The exercise
Search the listing for "Treat" and copy every line where it appears.

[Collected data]
%%
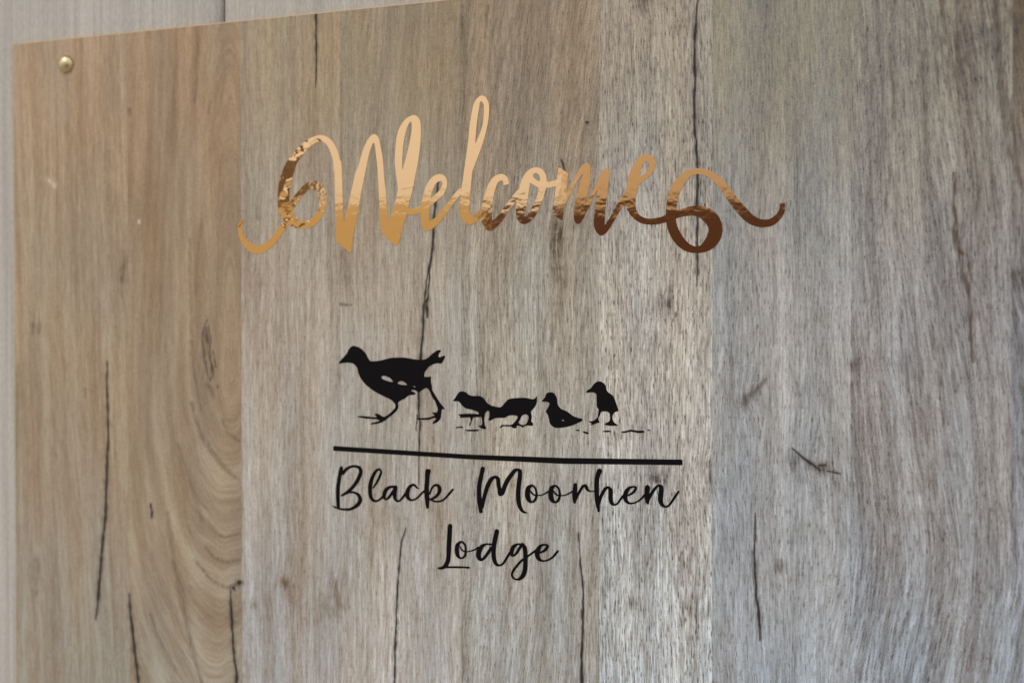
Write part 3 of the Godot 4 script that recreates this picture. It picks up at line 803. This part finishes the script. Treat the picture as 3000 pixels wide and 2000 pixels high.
func shapes_text() -> Array:
	var a := []
	a.append(shape("black_letter", [[-154.1,-105.3,1.68,-155.8,-112.7,1.8,-157.2,-120.9,1.8,-157.4,-129,1.8,-157,-137.3,1.57], [-152.5,-109.3,1.51,-149.1,-105.8,1.33,-144.7,-103.6,1.04,-140.4,-103.2,0.98,-137,-104.3,1.49,-135.6,-107.1,1.72,-136.9,-111.3,1.72,-139.8,-116.3,1.61,-144.2,-121.3,1.44,-149.1,-125.3,1.27,-153.6,-127.8,0.87], [-149.4,-125.9,0.75,-145.4,-124.7,0.81,-141.4,-124.9,0.92,-137.7,-126.9,1.49,-136.2,-130.1,1.84,-137.7,-133.7,1.72,-141.7,-136.9,1.38,-146.1,-138.8,1.1,-151,-139.2,0.93,-156,-138.9,0.81,-159.7,-138,0.7,-162.2,-137.2,0.47]], [], []))
	a.append(shape("black_letter", [[-124.2,-120.2,0.57,-120.9,-116,0.97,-118.1,-110.8,1.14,-116.6,-106.8,0.97,-118.1,-104.7,0.8,-120.9,-105.9,1.14,-124.2,-110.5,1.54,-126.5,-116.8,1.89,-127,-123.2,1.89,-126.1,-128,1.66,-123.8,-130.5,1.14,-120.6,-130.7,0.8,-117.3,-128.9,0.91,-114.8,-126.4,1.02]], [], []))
	a.append(shape("black_letter", [[-103.1,-118.4,1.02,-107.9,-118.7,1.13,-111.8,-121,1.59,-113.8,-124.8,1.82,-113.9,-127.7,1.36,-112.1,-128.9,0.79,-109.4,-127.2,1.13,-106.4,-123.3,1.24,-103.1,-118.8,1.35], [-103.1,-118.8,1.58,-104.1,-123.8,1.86,-103.9,-127.4,1.58,-102.1,-129.8,1.02,-99.8,-129.6,0.79,-97.1,-127.1,0.96,-94.4,-123.8,1.12]], [], []))
	a.append(shape("black_letter", [[-82.1,-118.7,0.39,-84,-118.1,0.73,-85.5,-116.5,0.95,-87.9,-116.1,1.01,-90.8,-118.4,1.46,-92.6,-122.7,2.02,-92.2,-126.1,1.8,-90.3,-128.1,1.12,-87.3,-128.3,0.73,-83.7,-126.5,0.78,-80.2,-123.2,0.84,-76.6,-120.1,0.78]], [], []))
	a.append(shape("black_letter", [[-72.4,-122.8,0.67,-70.2,-118,0.89,-67.8,-115.5,0.89,-64.8,-115.7,1.33,-63.3,-118.2,1.71,-64.3,-121.9,1.38,-67.2,-124.9,1.11,-71.3,-127,0.78], [-71.9,-127,0.78,-68.4,-128.3,0.72,-64.3,-128.4,0.72,-60.2,-126.9,0.77,-56.2,-123.3,0.88,-53.3,-120.1,0.99,-51.7,-118.2,0.88]], [[-75.9,-103.5,0,-75.1,-102.7,0,-73.1,-102.7,0,-71.4,-103.3,0,-72.2,-108.1,0,-72.8,-114.4,0,-72.9,-122.3,0,-72.5,-127.5,0,-73,-134.3,1,-75.4,-134.6,1,-76.1,-130.9,0,-76.9,-124.6,0,-77.2,-118.3,0,-76.6,-112,0]], []))
	a.append(shape("black_letter", [[-25.3,-100.7,1.86,-26.7,-106.5,1.82,-28.3,-114,1.91,-28.5,-121.5,1.95,-27.9,-128.5,1.91,-27,-134.2,1.65], [-26.1,-130.4,1.82,-24.3,-124.1,1.65,-22.5,-117.9,1.73,-20.3,-112.4,1.82,-17.6,-108.4,1.64,-14.8,-106.6,1.08,-12.4,-107.7,1.64,-11.7,-112,1.76,-10.8,-116.5,1.72,-10.2,-119.6,1.93,-8.5,-118.9,1.8,-6.8,-114.7,1.89,-4.1,-109.2,1.8,-0.5,-104.2,1.71,2.6,-100.8,1.45,5.2,-100,0.94,6.6,-101.2,1.7,6.7,-105.1,1.79,5.9,-110.8,1.92,5.3,-116.6,1.96,5.3,-121.9,1.92,5.9,-126.8,1.83,7.5,-130.6,1.53,9.7,-132.8,1.02,12.7,-133.4,0.38]], [], []))
	a.append(shape("black_letter", [[16.3,-112.1,0.93,13.9,-113.9,1.78,13.1,-117.9,2.12,13.4,-121.1,2.12,14.7,-123.7,1.61,16.8,-124.8,0.76,19.3,-123.3,1.06,20.7,-119.9,1.01,20.6,-116.7,0.93,19.4,-113.5,0.85,17.4,-111.9,0.76,15.9,-112,0.85], [15.5,-116.1,0.55,16.8,-117.9,0.72,19.2,-119.3,0.63,21.6,-119.4,0.51,24.3,-119.2,0.46,27.3,-118,0.55,30.8,-115.9,0.67]], [], []))
	a.append(shape("black_letter", [[35.7,-111.4,0.92,33.4,-113.3,1.76,32.6,-117.1,2.02,32.9,-120.4,2.02,34.2,-122.9,1.6,36.5,-124,0.75,38.8,-122.5,1.05,40.1,-119.2,1,40,-116,0.92,38.9,-112.8,0.84,36.9,-111.3,0.75,35.4,-111.3,0.84], [35,-115.4,0.55,36.3,-117.2,0.71,38.7,-118.6,0.63,41.3,-118.6,0.5,44.3,-118.2,0.46,47.3,-116.9,0.58,50.8,-115,0.67]], [], []))
	a.append(shape("black_letter", [[53,-110,1.66,52.7,-113.6,1.95,52.3,-117.6,1.83,52.3,-121.2,1.5,52.4,-123.3,1], [53.1,-121.6,0.91,54.7,-117.9,1.16,57.2,-113.8,1.08,59.5,-110.5,1.08,61.7,-109.9,0.87,62.1,-111.4,1.41,63.6,-113.5,0.91,66.1,-114.2,0.45,69.1,-113.9,0.41]], [], []))
	a.append(shape("black_letter", [[72.7,-98.4,1.97,71,-103.2,1.89,70.4,-108.8,1.85,70.5,-114.4,1.85,70.7,-119.5,1.85,71.5,-124.7,1.56,72.2,-128.7,0.9], [72.5,-123.4,0.9,73.4,-119.4,1.23,75.4,-114.9,1.31,78,-111.2,1.15,79.9,-110.5,0.86,81.6,-112.5,1.72,81.8,-116.2,1.76,81.8,-119.4,1.76,82.8,-122.5,1.47,85.1,-123.5,0.73,87.2,-122.5,0.73,89.3,-119.8,0.81,91.8,-116.5,0.98]], [[70.8,-128.9,1,71.4,-129.8,1,72.9,-129.7,1,73,-127.8,1]], []))
	a.append(shape("black_letter", [[95.8,-115.9,0.57,98.9,-114.2,0.89,101.3,-111.7,1.01,101.9,-109.5,0.93,99.7,-109.2,0.69,96.8,-110.2,1.14,94.4,-113.2,1.71,93.4,-116.5,1.87,93.9,-119.6,1.54,96,-121.5,0.97,98.5,-121.8,0.65,102.2,-120.7,0.61,105.5,-118.6,0.69,108.8,-115.1,0.89]], [], []))
	a.append(shape("black_letter", [[111.2,-108.6,1.21,111.1,-109.3,2.01,110.8,-112.5,2.01,110.7,-116.4,1.93,111.1,-119.6,1.53,111.4,-121.2,0.88], [112.1,-118.3,0.96,114.2,-113.9,1.2,117,-109.8,1.12,119.9,-107.2,0.8,121.7,-108.3,1.68,122,-111.2,1.84,121.4,-115.1,2,121.4,-118.3,1.92,122.4,-121.3,1.48,124.8,-123,0.8,127.2,-122.4,0.72,129.7,-119.7,0.88,132.5,-115.4,0.95,135.4,-111.2,0.79]], [], []))
	a.append(shape("black_letter", [[-54,-147.5,1.87,-54.5,-153.7,2.04,-55,-161.6,2.04,-55.3,-168.9,1.98,-56.1,-175.3,1.93,-58.1,-179.3,1.77,-61,-181.4,1.22,-63.9,-181.9,0.83,-65,-181.8,0.55], [-59.9,-180.8,0.83,-51.7,-180.2,0.77,-43.1,-179.7,0.77,-37.2,-179.6,0.71]], [], []))
	a.append(shape("black_letter", [[-44.9,-159.7,0.88,-47.6,-162.5,1.7,-48.1,-166.9,1.87,-47.3,-170.5,1.65,-45.4,-172.4,0.88,-43.3,-172.4,0.71,-40.9,-170.1,1.04,-40.3,-166.4,0.98,-40.7,-162.3,0.93,-42.9,-159.8,0.88,-45.3,-159.7,0.82], [-45.3,-163.1,0.55,-44.1,-165.6,0.66,-41.6,-166.9,0.6,-39,-167,0.49,-35.6,-166.2,0.49,-32.1,-164.9,0.65,-29.3,-163.1,0.76]], [], []))
	a.append(shape("black_letter", [[-17.9,-159.9,0.7,-22.5,-160.1,0.76,-25.9,-162,1.57,-28.6,-166.2,2.17,-29,-169.9,2.06,-27.9,-172.1,1.63,-26,-172.4,1.08,-23.6,-170.5,1.19,-20.8,-166.7,1.3,-17.9,-162.7,1.19], [-13.1,-149.5,1.94,-14.5,-155,1.99,-15.7,-161.3,1.94,-15.9,-167.5,1.89,-15.3,-172.1,1.83,-13.3,-175.5,1.29,-10.6,-176,0.75,-7.8,-174.4,0.91,-5,-170.4,0.97,-2.1,-165.8,1.07]], [], []))
	a.append(shape("black_letter", [[7.3,-158.3,0.69,4.5,-158.5,0.85,1.2,-160.7,1.6,-0.4,-164.4,1.71,-0.2,-166.9,1.5,1.4,-167.6,0.75,3.9,-165.2,1.12,6.7,-160.9,1.17,8.8,-158.2,1.17], [8.7,-158.1,1.17,10.6,-160.7,1.81,11.3,-166.2,1.86,11.3,-172.9,1.97,10.8,-178.5,1.97,9.2,-182.7,1.81,6.4,-185.4,1.23,3.4,-186.1,0.64,0.7,-184.8,0.91,-0.2,-182.3,0.96,1.1,-179.2,1.02,4.5,-174.9,0.96,7.8,-171.3,0.96,12.8,-167.7,0.8,16.1,-165.2,0.8,20.5,-162.1,0.95]], [], []))
	a.append(shape("black_letter", [[23.3,-163.9,0.63,26.6,-162.5,0.95,29.2,-160,1.16,30,-158,0.95,27.7,-157.4,0.74,24.4,-158.4,1.16,22.1,-161.5,1.9,21.2,-164.6,2.01,22,-167.8,1.8,24.4,-169.8,1,27.1,-170,0.63,30.9,-168.8,0.74,34.8,-166.2,0.79,37.2,-163.3,0.94,38.6,-161.8,0.84]], [], []))
	return a

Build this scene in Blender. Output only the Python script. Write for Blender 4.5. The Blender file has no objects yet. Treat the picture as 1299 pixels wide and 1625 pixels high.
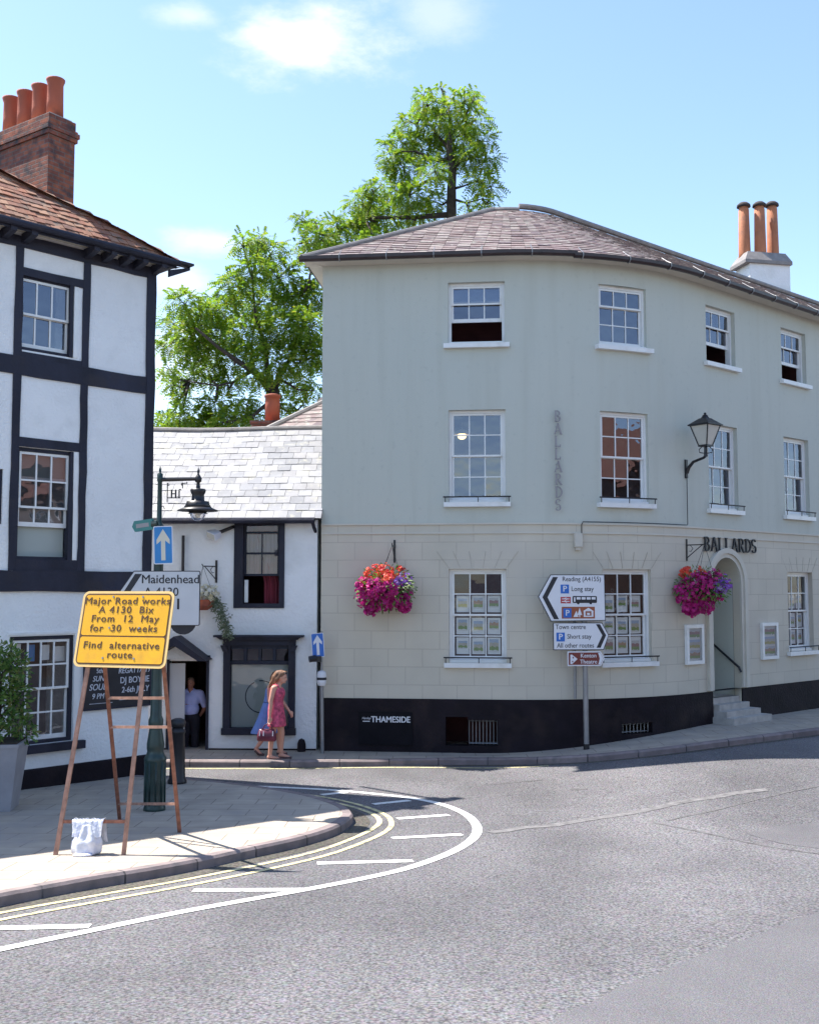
%%
Right answer
Write part 3 of the Godot 4 script that recreates this picture. It picks up at line 803. This part finishes the script. Treat the picture as 3000 pixels wide and 2000 pixels high.
Build this scene in Blender. Output only the Python script. Write for Blender 4.5. The Blender file has no objects yet. Treat the picture as 1299 pixels wide and 1625 pixels high.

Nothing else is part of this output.